Yet the difficulties I have had
to contend with a very far inferior to those which fall to the
lot of a blind man. I know of no historian, now alive, who can
claim the glory of having overcome such obstacles, but the author
of "La Conquete de l'Angleterre par les Normands" who, to use his
own touching and beautiful language, "has made himself the friend
of darkness"; and who, to a profound philosophy that requires no
light but that from within, unites a capacity for extensive and
various research, that might well demand the severest application
of the student.
The remarks into which I have been led at such length will, I
trust, not be set down by the reader to an unworthy egotism, but
to their true source, a desire to correct a misapprehension to
which I may have unintentionally given rise myself, and which has
gained me the credit with some - far from grateful to my
feelings, since undeserved - of having surmounted the
incalculable obstacles which lie in the path of the blind man.
Boston, April 2 1847
Chapter I
Physical Aspect Of The Country. - Sources Of Peruvian
Civilization. - Empire Of The Incas. - Royal Family. - Nobility.

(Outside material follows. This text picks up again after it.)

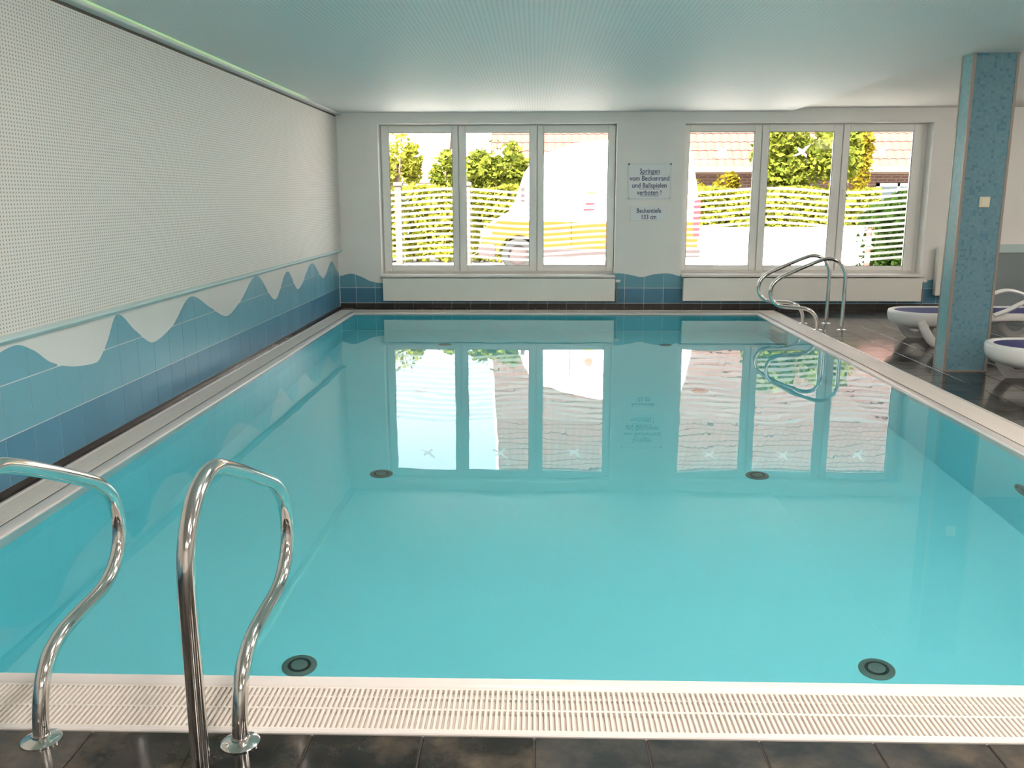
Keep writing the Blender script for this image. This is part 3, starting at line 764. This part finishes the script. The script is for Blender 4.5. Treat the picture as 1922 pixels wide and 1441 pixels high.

Of the numerous nations which occupied the great American
continent at the time of its discovery by the Europeans, the two
most advanced in power and refinement were undoubtedly those of
Mexico and Peru. But, though resembling one another in extent of
civilization, they differed widely as to the nature of it; and
the philosophical student of his species may feel a natural
curiosity to trace the different steps by which these two nations
strove to emerge from the state of barbarism, and place
themselves on a higher point in the scale of humanity.